March 8th, 2009 — AP English
We’ll start with about 30 minutes of reading time. Awww…I can feel my brain growing.
Next stop. The Soiling of Old Glory and begin talking/thinking about visual grammar. Let’s read it through and write a bit about it.
Can a photo change the world? What can images do that words can’t? What can words do that images can’t? Use the example of TSoOG to explain, discuss, and give examples of the power of words vs. the power of the image.
Now, this is a pretty exhaustive list of vocabulary concerning photography analysis. In small groups, we’ll chug through it, talk about it, and then…
Use the Big Picture website (which rocks 3 ways to Sunday BTW) and–in small groups–choose one picture to discuss with the entire class. Remember to integrate the photography vocabulary we learned. Let’s have an itty bitty quiz on it come next Wednesday.
HW: Rough draft of Immersive Writing is due!
Image Credit: Reuters/Big Picture
March 5th, 2009 — AP English
I thought we’d try something a bit different today and do a bit of poetry. Rita Dove’s Parsley explores a historical incident from the horrific reign of Rafael Trujillo and how language is used to control and oppress. Read the poem and in small groups…do a SOAPSTone analysis.
Here is an event list for the weekend.
Then, we’re on to Tan.
- Why does Tan open her essay by stating, “I am not a scholar of English or literature,” then state, in the next paragraph, “I am a writer?” What is the difference Is she appealing to ethos, logos, or pathos? Why?
- At several points in her essay, Tan relates anecdotes. How do they further her argument? Be sure to consider the anecdotes regarding Tan giving a speech, the stockbroker, the CAT scan, and Tan’s experience with the SATs. What would be the impact of omitting one of them?

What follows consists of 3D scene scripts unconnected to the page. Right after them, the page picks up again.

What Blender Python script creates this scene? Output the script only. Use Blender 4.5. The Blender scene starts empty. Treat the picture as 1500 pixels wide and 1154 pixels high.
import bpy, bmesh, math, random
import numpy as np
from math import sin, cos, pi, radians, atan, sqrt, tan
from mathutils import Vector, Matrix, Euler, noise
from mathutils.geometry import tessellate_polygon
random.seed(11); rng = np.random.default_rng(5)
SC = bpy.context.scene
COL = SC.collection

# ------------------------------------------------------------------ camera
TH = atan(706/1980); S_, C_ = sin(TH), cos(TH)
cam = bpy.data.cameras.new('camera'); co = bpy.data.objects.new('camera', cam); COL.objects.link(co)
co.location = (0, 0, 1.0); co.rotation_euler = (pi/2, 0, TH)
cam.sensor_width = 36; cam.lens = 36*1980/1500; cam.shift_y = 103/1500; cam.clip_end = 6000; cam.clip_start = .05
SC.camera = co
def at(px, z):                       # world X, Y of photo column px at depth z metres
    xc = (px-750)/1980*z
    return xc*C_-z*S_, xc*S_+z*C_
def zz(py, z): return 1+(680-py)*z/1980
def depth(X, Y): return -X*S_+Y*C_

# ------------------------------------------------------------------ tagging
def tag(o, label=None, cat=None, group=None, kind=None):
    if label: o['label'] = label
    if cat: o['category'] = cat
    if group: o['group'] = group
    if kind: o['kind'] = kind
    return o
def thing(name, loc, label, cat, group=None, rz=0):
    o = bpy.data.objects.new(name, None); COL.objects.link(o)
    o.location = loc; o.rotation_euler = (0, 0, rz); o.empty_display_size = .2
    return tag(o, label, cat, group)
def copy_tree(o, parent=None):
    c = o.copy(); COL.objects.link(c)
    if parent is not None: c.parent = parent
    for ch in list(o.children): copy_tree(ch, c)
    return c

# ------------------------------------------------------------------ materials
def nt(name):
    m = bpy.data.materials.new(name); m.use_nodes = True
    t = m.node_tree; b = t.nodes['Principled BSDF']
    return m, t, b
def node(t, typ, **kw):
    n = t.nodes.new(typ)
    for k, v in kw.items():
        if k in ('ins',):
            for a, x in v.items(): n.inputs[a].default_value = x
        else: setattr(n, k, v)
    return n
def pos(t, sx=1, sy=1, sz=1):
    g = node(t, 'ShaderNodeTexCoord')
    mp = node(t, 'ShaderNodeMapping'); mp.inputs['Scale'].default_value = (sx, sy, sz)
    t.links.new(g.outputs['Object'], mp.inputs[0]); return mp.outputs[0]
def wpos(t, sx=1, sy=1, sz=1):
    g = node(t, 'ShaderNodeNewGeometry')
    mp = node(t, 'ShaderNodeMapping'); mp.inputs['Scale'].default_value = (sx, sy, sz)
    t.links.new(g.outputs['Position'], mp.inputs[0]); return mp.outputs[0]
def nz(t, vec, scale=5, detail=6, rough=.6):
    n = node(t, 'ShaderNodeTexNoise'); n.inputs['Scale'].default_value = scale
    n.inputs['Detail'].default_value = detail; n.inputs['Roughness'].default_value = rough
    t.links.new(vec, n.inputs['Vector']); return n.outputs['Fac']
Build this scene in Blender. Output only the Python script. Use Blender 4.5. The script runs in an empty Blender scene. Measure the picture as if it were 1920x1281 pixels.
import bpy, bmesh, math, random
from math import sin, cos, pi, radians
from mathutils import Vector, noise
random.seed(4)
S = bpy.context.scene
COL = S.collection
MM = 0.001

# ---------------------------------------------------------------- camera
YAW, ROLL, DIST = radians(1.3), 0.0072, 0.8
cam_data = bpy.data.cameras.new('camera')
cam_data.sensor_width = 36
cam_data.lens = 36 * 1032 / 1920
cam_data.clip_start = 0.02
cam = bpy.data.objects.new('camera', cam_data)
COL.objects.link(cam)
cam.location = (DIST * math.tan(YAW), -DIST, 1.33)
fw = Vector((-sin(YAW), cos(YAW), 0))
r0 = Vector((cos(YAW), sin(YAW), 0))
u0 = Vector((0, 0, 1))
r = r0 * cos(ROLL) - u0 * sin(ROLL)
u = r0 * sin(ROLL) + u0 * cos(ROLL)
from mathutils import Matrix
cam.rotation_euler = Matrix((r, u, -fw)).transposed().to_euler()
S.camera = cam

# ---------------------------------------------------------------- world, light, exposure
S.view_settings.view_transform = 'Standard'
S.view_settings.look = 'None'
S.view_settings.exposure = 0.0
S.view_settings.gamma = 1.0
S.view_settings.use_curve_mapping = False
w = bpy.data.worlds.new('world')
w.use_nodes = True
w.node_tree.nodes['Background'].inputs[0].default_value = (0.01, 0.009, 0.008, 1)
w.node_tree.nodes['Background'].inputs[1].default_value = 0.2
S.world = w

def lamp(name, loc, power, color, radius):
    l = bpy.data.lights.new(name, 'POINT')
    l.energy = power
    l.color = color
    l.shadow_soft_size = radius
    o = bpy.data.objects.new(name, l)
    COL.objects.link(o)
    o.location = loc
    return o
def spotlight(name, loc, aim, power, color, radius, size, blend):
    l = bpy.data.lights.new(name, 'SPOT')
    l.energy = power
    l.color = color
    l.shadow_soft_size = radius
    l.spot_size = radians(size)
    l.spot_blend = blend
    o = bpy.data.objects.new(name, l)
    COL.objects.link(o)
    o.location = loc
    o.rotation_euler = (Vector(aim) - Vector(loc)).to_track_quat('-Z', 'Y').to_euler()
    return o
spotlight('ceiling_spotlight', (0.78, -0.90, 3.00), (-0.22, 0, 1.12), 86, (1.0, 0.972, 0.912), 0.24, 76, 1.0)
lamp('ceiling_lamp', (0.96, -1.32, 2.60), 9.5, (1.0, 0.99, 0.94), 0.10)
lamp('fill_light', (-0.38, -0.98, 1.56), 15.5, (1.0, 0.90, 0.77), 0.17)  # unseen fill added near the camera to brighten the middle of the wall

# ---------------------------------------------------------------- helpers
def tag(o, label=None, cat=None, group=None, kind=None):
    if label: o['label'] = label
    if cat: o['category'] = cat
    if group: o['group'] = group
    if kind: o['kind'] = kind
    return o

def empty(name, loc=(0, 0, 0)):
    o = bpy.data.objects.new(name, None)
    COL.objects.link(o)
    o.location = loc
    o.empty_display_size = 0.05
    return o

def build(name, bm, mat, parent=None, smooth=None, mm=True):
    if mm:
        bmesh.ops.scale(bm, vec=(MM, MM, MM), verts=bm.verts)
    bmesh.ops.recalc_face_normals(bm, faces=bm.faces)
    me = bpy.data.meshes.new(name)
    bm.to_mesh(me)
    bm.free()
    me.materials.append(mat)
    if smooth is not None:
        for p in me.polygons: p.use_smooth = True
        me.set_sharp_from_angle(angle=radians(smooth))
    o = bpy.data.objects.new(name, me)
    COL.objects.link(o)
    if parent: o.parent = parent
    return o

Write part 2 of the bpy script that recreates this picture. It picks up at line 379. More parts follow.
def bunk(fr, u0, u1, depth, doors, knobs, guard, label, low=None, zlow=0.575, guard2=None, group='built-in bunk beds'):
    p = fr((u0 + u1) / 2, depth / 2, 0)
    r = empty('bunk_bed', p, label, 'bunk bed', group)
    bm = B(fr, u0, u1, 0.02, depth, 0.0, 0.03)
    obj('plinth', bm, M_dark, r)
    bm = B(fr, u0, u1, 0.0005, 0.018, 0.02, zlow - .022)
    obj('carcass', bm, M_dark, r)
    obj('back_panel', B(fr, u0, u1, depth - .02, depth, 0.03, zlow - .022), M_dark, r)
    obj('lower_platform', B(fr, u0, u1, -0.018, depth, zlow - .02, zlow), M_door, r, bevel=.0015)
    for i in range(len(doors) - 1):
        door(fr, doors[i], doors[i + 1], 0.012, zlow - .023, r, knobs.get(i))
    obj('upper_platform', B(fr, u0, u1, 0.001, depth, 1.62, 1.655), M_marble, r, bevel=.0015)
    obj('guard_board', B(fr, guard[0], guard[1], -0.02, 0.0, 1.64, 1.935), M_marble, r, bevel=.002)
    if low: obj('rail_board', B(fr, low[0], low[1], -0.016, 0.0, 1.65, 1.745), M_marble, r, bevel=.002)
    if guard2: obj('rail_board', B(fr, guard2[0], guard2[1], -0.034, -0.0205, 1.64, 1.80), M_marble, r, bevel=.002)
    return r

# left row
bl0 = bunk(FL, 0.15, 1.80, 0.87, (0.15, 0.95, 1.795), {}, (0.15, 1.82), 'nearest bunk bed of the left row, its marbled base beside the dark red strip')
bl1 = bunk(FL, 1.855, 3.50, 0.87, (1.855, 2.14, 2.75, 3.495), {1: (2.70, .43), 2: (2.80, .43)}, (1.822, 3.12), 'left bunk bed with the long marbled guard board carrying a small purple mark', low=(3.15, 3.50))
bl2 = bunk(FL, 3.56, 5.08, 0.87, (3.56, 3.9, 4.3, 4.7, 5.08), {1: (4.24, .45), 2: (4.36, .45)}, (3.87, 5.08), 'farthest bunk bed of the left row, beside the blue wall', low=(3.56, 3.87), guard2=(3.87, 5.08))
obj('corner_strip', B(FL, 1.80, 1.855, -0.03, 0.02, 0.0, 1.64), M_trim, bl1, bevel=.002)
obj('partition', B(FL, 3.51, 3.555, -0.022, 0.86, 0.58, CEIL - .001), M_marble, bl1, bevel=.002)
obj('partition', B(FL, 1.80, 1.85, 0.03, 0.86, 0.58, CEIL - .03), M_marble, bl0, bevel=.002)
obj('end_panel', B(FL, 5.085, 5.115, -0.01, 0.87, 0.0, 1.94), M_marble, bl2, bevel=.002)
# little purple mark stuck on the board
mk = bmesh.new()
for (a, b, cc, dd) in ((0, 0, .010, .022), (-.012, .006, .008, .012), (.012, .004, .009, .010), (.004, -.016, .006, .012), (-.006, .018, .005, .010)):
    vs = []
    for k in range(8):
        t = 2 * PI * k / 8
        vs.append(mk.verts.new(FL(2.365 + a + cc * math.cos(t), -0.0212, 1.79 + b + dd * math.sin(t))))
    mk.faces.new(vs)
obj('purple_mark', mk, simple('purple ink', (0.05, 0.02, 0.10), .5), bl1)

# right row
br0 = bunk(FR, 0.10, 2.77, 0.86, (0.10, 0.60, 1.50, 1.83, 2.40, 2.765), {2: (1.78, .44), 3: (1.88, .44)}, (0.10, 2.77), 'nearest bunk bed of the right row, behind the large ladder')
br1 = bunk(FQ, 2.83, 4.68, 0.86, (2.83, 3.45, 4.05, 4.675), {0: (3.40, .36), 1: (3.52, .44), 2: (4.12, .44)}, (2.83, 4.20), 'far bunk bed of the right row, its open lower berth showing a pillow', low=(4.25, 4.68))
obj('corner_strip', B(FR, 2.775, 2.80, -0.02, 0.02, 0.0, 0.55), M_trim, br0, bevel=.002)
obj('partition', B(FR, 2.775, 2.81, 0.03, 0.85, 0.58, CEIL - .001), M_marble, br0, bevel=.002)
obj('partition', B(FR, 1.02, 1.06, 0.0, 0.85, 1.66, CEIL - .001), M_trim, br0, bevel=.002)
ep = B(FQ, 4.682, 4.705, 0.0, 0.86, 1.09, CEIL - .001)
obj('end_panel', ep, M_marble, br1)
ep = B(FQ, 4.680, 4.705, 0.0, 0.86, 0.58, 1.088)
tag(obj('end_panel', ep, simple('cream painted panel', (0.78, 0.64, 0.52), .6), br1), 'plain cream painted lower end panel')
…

- What is Tan’s strategy behind including a direct quotation from her mother (paragraph eight) rather than paraphrasing what she said?
- Tan criticizes herself twice in this essay. In paragraph 3, she quotes a speech she gave “filled with carefully wrought grammatical phrases, burdened it suddenly seemed to me, with nominalized forms, past perfect tenses, conditional phrases.” What are “nominalized forms, past perfect tenses, conditional phrases,” and why are they burdensome? At another point, Tan recalls a draft of The Joy Luck Club in which she wrote, “That was my mental quandary in its nascent state” (paragraph 20). Why does she call this “[A] terrible line?”
- Tan divides the essay into three sections. Why? If there were no such breaks, what effect would this have on her audience?
- Why does Tan believe that envisioning a reader – specifically her mother – encouraged her to write more authentically?
- Discuss how Tan broadens the essay to have relevance beyond her personal experience. How does she raise issues that are germane to a group as well as to her as an individual?
We’ll use those questions to discuss the essay afterward. We might try our hands at some multiple choice questions based on Tan as well. Here is the link to the web-based voting.
If we get to it, I’d also like to take a look at The Soiling of Old Glory and begin talking/thinking about visual grammar.